Skylar
Diamond Member
- Jul 5, 2014
- 52,660
- 15,670
- 2,180
Says the record of this discussion, wherein you claimed that one doesn't need to recognize God, or the reasoning central to the understanding that God IS, to be moral; wherein Stein explained that if you claimed morality, your claim would inherently rest within the Judea-Christian understanding, and that is of course, because Judea-Christian understanding, serve reason... and have for thousands of years built the culture around you. A culture which is slowly decaying as people turn from that understanding... .
Stein began from several irrelevant positions. With his basis as a theist being that he's never heard a valid refutation of the cosmological argument. Problem is...the cosmological argument has exactly nothing to do with morality. It requires a first mover. There's nothing that requires that first mover be good, moral, wise, sentient or even singular. That first mover doesn't need to know we exist or care if it did. That first mover could be violently malicious, hateful, destructive and arbitrary or complete inert after its first 'movement'.....and satisfy every portion of the cosmological argument.
Meaning that his basis of theism is irrelevant to his basis of morality. My basis of morality is irrelevant to the basis of theism as well. I don't need a god to tell me what to do. I can use my own moral reasoning to come to moral decisions. I can reject what I recognize as evil....no matter who told me to do it. You can't.
Even Stein's 'informed by the Judeo Christian tradition' argument reduces morality to mere information. With religion being little more than a vehicle for it. Once the information has been delivered, what use is the vehicle? Even the idea that the rejection of religion is the rejection of morality is invalid. It would be akin to declaring that my rejection of the Iphone 6 is a rejection of my parents. As they may want to talk to me one day.
Yet there's many more means of communication than cell phones. There are many more cell phones than the Iphone 6. There are many more Iphones than the Iphone 6. Its merely a vehicle for information. Its the information that is important per Stein's own argument.
And I don't use your religion as the basis of my moral reasoning. I don't need to. Your religious observances, your traditions, your ceremonies, your dietary restrictions, your special clothes, your creation myths, your arbitrary prohibitions (no cotton and leather!) mean nothing to me...as they have nothing to do with morality.

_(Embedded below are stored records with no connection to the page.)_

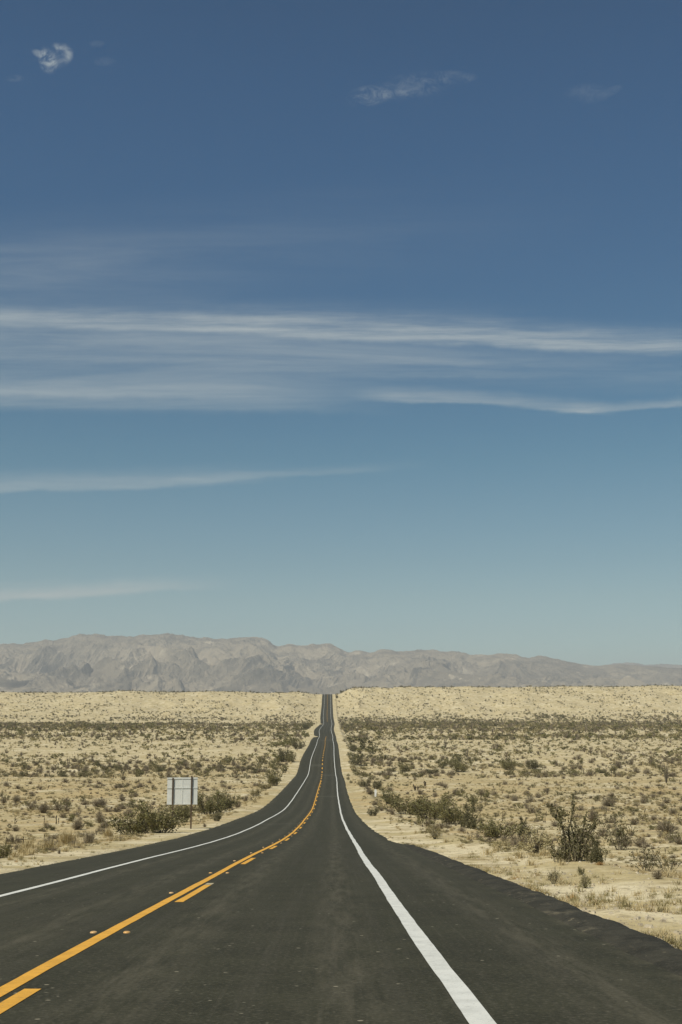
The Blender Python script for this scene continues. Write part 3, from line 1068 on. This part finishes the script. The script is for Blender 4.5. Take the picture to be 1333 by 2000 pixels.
place('sparse', 2, 1214, 1660, 84, 88, 'open green bush right of the tallest bush', GR)
place('ballpale', 1, 1046, 1666, 84, 54, 'pale straw coloured bush left of the tallest bush', GR)
place('sparse', 0, 1262, 1702, 74, 60, 'sparse bush with bare dark branches near the right picture edge', GR)
place('sparse', 1, 1306, 1703, 70, 54, 'leaning bare branched bush at the right picture edge', GR)
place('sparse', 2, 1081, 1726, 36, 38, 'small open shrub by the dark berm', GR)
place('balldark', 1, 1143, 1735, 30, 30, 'small rounded green shrub on the gravel beside the berm', GR)
place('creosote', 0, 1136, 1709, 14, 20, 'small upright sprig just behind the rounded green shrub', GR)
place('twig', 2, 1285, 1717, 34, 20, 'grey leaning tuft below the sparse bush', GR)
place('twig', 0, 1305, 1628, 66, 28, 'bare grey shrub near the right edge behind the sparse bushes', GR)
place('twig', 1, 1188, 1575, 36, 20, 'grey brown shrub on the sand behind the tallest bush', GR)
place('twig', 2, 1158, 1605, 34, 28, 'tan twiggy shrub tucked behind the tallest bush', GR)
place('dark', 0, 690, 1468, 18, 16, 'dark bush by the right road edge, farther of two', GR)
place('dark', 2, 694, 1494, 24, 18, 'dark bush by the right road edge, nearer of two', GR)
place('creosote', 1, 900, 1508, 38, 26, 'big green shrub on the plain above the thicket', GR)
place('creosote', 2, 793, 1507, 32, 20, 'green shrub on the plain straight up from the thicket', GR)
place('dark', 1, 766, 1508, 24, 12, 'low dark shrub left of the green shrub on the plain', GR)
place('dark', 0, 845, 1511, 34, 12, 'low wide dark shrub between two green shrubs on the plain', GR)
place('creosote', 0, 994, 1504, 34, 30, 'tall olive shrub on the plain above the straw bush', GR)
place('dark', 2, 1040, 1502, 32, 20, 'dark spreading shrub on the plain right of the tall olive shrub', GR)
place('twig', 1, 1209, 1501, 22, 18, 'grey shrub on the plain above the open green bush', GR)
place('dark', 1, 1178, 1510, 28, 7, 'long low dark clump on the plain', GR)
place('ocotillo', 2, 1302, 1530, 16, 46, 'tall ocotillo standing alone near the right picture edge', GO, 'ocotillo')
place('ocotillo', 0, 871, 1461, 12, 22, 'ocotillo on the right plain, leftmost of three', GO, 'ocotillo')
place('ocotillo', 2, 912, 1479, 18, 20, 'bushy ocotillo on the right plain, nearest of three', GO, 'ocotillo')
place('ocotillo', 1, 971, 1464, 12, 18, 'ocotillo on the right plain, rightmost of three', GO, 'ocotillo')
place('stub', 0, 1065, 1607, 7, 14, 'short dark cactus stub left of the tallest bush', GC, 'cactus')
place('stub', 0, 981, 1604, 6, 20, 'tall leaning cactus stub behind the low green bush', GC, 'cactus')
place('stub', 3, 812, 1544, 16, 13, 'row of dark cactus stubs above the green thicket', GC, 'cactus')
place('stub', 2, 832, 1536, 12, 11, 'dark cactus stubs behind the row above the green thicket', GC, 'cactus')
place('rust', 0, 1172, 1690, 22, 8, 'rust coloured dry grass at the right foot of the tallest bush', GR, 'grass')
place('dark', 0, 668.5, 1350, 10, 9, 'dark bush on the skyline right of where the road crests', GR)
place('dark', 1, 658, 1364, 6, 9, 'dark bush on the cutting just below the crest, right of the road', GR)

# ------------------------------------------------------------------ scattered scrub
LO = {}
def t_far(seed, clumps, n, size, sp):
    rng = np.random.default_rng(seed)
    l = MB()
    cs = [np.array([rng.normal() * .24, rng.normal() * .24, rng.uniform(.2, .75)]) for _ in range(clumps)]
    pts = []
    for k in range(n):
        c = cs[k % clumps] + rng.normal(size=3) * sp
        c[2] = abs(c[2]) * (0.75 if k % 5 else 0.3)
        pts.append(c)
    leaf_quads(l, rng, np.array(pts), size)
    return MB(), l


for i in range(3):
    LO[('c', i)] = arr_join(*t_creosote(101 + i, 9, 300, .12, .85, .10, .16, .012, .5, .22))
    LO[('w', i)] = arr_join(*t_twiggy(111 + i, 80, 40, .016))
    LO[('cf', i)] = arr_join(*t_far(121 + i, 5, 42, .30, .15))
    LO[('wf', i)] = arr_join(*t_twiggy(131 + i, 14, 14, .05))
    v, q = t_tussock(141 + i, 70, .014).arr(); LO[('t', i)] = (v, q, np.zeros(len(q), int))
    v, q = t_tussock(151 + i, 16, .035).arr(); LO[('tf', i)] = (v, q, np.zeros(len(q), int))
    v, q = t_stub(161 + i, 1 + i).arr(); LO[('s', i)] = (v, q, np.zeros(len(q), int))
LOMAT = {'c': ('stem', 'leaf'), 'w': ('twig', 'twig'), 't': ('straw',), 's': ('cactus',), 'd': ('stem', 'leafdark'), 'o': ('stem', 'olive')}

for (px_, py_) in ((734, 1556), (337, 1619), (374, 1619)):          # keep the marker post and the sign legs clear
    gx_, gy_, _ = ground_hit(px_, py_)
    for k_ in range(6):
        PLACED.append((gx_ * (1 - k_ * 4 / gy_), gy_ - k_ * 4, 0.9))


def out_of_road(X, Y, gap):
    l = XLf(Y) - shoulder_left(Y) - gap
    r = XRf(Y) + shoulder_right(Y) + 0.75 * berm_on(Y) + gap
    return (X < l) | (X > r)


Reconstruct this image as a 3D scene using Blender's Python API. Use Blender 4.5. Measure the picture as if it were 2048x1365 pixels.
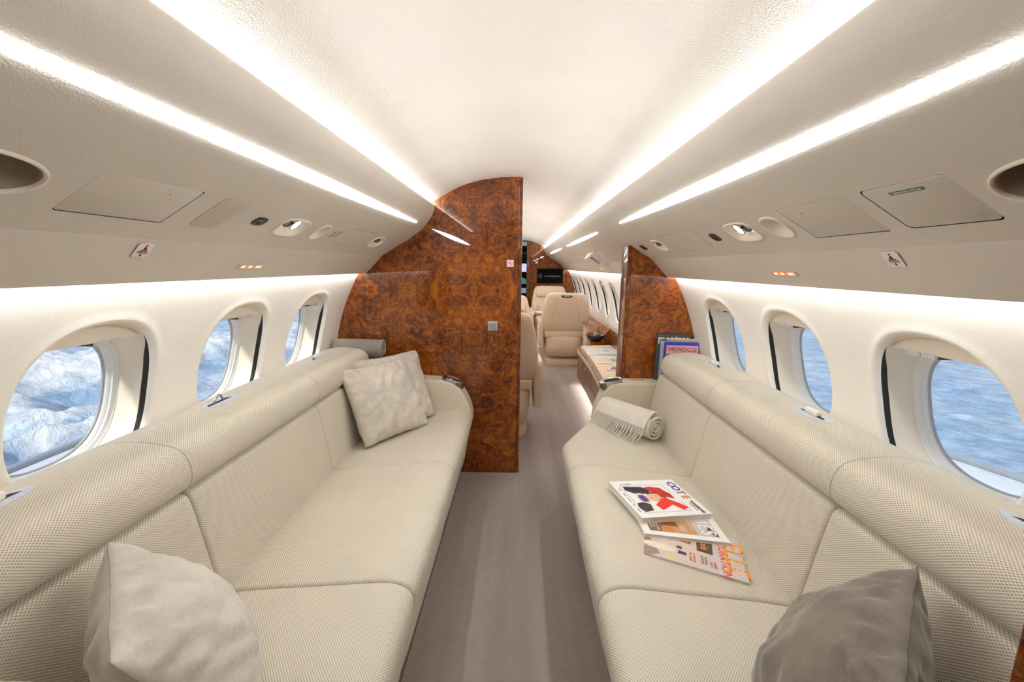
import bpy, math, random
import numpy as np
from mathutils import Vector, Matrix, noise
from mathutils.geometry import delaunay_2d_cdt

for o in list(bpy.data.objects):
    bpy.data.objects.remove(o)
SC = bpy.context.scene
COL = SC.collection
R = math.radians
random.seed(7)

# ------------------------------------------------------------------ camera
# metres: X to the right of the cabin, Y forward, Z up from the carpet
cam_d = bpy.data.cameras.new('camera')
cam = bpy.data.objects.new('camera', cam_d)
COL.objects.link(cam)
cam_d.sensor_width = 36.0
cam_d.lens = 15.117
cam_d.clip_start = 0.02
cam_d.clip_end = 40000
_v = Vector((16.0, -148.5, 860.0)).normalized()          # cabin axis in camera axes (x right, y down, z forward)
_d = Vector((-math.sin(R(.89)), math.cos(R(.89)), 0))
_d = (_d - _v * _d.dot(_v)).normalized()
_x = _d.cross(_v)
_rows = (_x, _v, -_d)
_right = Vector([r[0] for r in _rows]); _down = Vector([r[1] for r in _rows]); _fwd = Vector([r[2] for r in _rows])
cam.matrix_world = Matrix(((_right.x, -_down.x, -_fwd.x, .025), (_right.y, -_down.y, -_fwd.y, 0),
                           (_right.z, -_down.z, -_fwd.z, 1.36), (0, 0, 0, 1)))
SC.camera = cam

# ------------------------------------------------------------------ world, sun, exposure
W = bpy.data.worlds.new('sky')
SC.world = W
W.use_nodes = True
_bg = W.node_tree.nodes['Background']
_bg.inputs[0].default_value = (.64, .75, .90, 1)
_bg.inputs[1].default_value = .66
sun_d = bpy.data.lights.new('sun', 'SUN')
sun_d.energy = 2.2
sun_d.angle = R(4)
sun_d.color = (1, .95, .88)
sun = bpy.data.objects.new('sun', sun_d)
COL.objects.link(sun)
sun.rotation_euler = Vector((-.28, -.74, .60)).to_track_quat('Z', 'Y').to_euler()
COVE = 39.5          # hidden LED strips that wash the ceiling
WASH = 66.0           # hidden LED strips that wash the side walls
STRIP = 26.0          # visible light lenses in the overhead panels
SC.view_settings.view_transform = 'Standard'
SC.view_settings.look = 'None'
SC.view_settings.exposure = 0.66
SC.view_settings.gamma = 1.0
SC.view_settings.use_curve_mapping = False
SC.cycles.max_bounces = 10
SC.cycles.diffuse_bounces = 7
SC.cycles.glossy_bounces = 5
SC.cycles.transparent_max_bounces = 10
SC.cycles.sample_clamp_indirect = 6.0
SC.cycles.caustics_reflective = False
SC.cycles.caustics_refractive = False


# ------------------------------------------------------------------ materials
def srgb(r, g, b):
    f = lambda c: (c / 255 / 12.92) if c / 255 <= .04045 else ((c / 255 + .055) / 1.055) ** 2.4
    return (f(r), f(g), f(b), 1)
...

The second irrelevancy is the false veneer of objectivity that many associate with religion. Its nonsense. Religion is profoundly, inescapably, inevitably subjective. You can take the exact same book and come to wildly different conclusions. Torquemada and mother Theresa read essentially the same Bible. One mutilated in the name of god, the other took care of the poor. Its all a matter of emphasis and interpretation...which changes from individual to individual, or over time.
For example: homosexuality. The founders executed gays. It was a common practice among Christians. Do you believe gays should be executed for sodomy? The Bible certainly says so. Millions of Christians interpreted the Bible's call for execution as literal for centuries. Do you subscribe to this same interpretation?
If yes, then wow. We'll discuss that in a minute. If no, then you demonstrate my point. If you can interpret your way around the call for such executions, then you've demonstrated the supreme subjectivity of religious observances. As even the laws, the very word of God can be ignored at your whim. Even if you argue that your interpretation is singularly valid.....then the founders demonstrate my point of the supreme subjectivity of religion as they disagreed with you.
And this is the same faith in the same country separated by barely more than 200 years. Theism spans millennia across the entire globe and different cultures. With the 'laws' and doctrine varying wildly between them and even more wildly over time. With almost all of them explicitly contradicting one another and being mutually exclusive. All of them fervently followed by the faithful, believing their laws, their conception of a higher power, their own 'immutable truths'.
That's not 'objective'. That's the epitome of subjectivity.